Another jewel plucked from Zuckerberg’s gutter, is this. Every word below here is by Sarah Cook. I read this as a more poetic articulation of “win by losing”, and all the better for it. (On that, once you’re done here, go read susanne vejdemo’s lovely “Play to lift” too.)
I said somewhere that no one wants to play Teflon Billy* apropos of a hard nut NPC breaking down in tears.
I think what I also meant was that I don’t want to ROLEPLAY with Teflon Billy.
I have a personal dislike for unassailable powerful characters. Ones who never die, who never lose and who are never in any real danger of doing so.
Partly this comes from a sense of fairness in which I think that players of characters with power have a duty to play out a story and offer genuine opportunities for others to take that power from them.
Mostly it comes from my love of story. And story is about rise and fall. Life and death. I also love a good ending (which is why my characters die a lot) and have a tendency to play extreme, intense characters who are not sustainable in the long term.
The element that I’m really into is vulnerability. Fatal flaws. Achilles heels. The thing that you, as a player, build into your character as a hook for others.
Now, vulnerability can come in many delicious forms and I may be prone to build bigger self destruct buttons into my characters because I am a graduate of the Joyrider School with post grad qualifications from Bryony “Death Vortex” Baines.
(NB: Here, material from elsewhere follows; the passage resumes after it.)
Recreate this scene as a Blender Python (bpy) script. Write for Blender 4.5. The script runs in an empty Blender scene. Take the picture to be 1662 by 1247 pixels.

I do think that they make characters interesting. And I also think they make Traditional Characters such as Punchymans into something that really flies. Legend of the Five Rings really sold it to me with grim faced Samurai and their secret lovers who they wrote delicate poetry to and pined over at stashed ribbon which could MECHANICALLY screw them in a fight.
See, it’s not a flaw unless it trips you up or has the potential to really ruin your day. Donald Trump for example is redolent with awful behaviours but they haven’t really held him back much.
It’s also one of the reasons I hate the “woman dies and man with dark hair and stubble goes on murder rampage” plot line. Aside from the sexist bullshit, the audience and the character are more or less invested in and reliant on this “murder rage flaw”, and it is FUNCTIONAL. The character derives strength, power and purpose and (almost always) conveniently has a ton of Obvious Baddies to kill with basically no conscience, comeback, or comeuppance.
Real rage isn’t like that. Real anger is indiscriminate, uncontrollable and leaves behind misery, guilt and a pile of broken things you once owned and friends you once had.
I don’t need powerful characters to have super obvious flaws. But I do need them to exist and to be discoverable in play. And I need them to be use able in play. Not an untouchable thing outside the abstraction layer like off camera family, but a here-and-now live issue.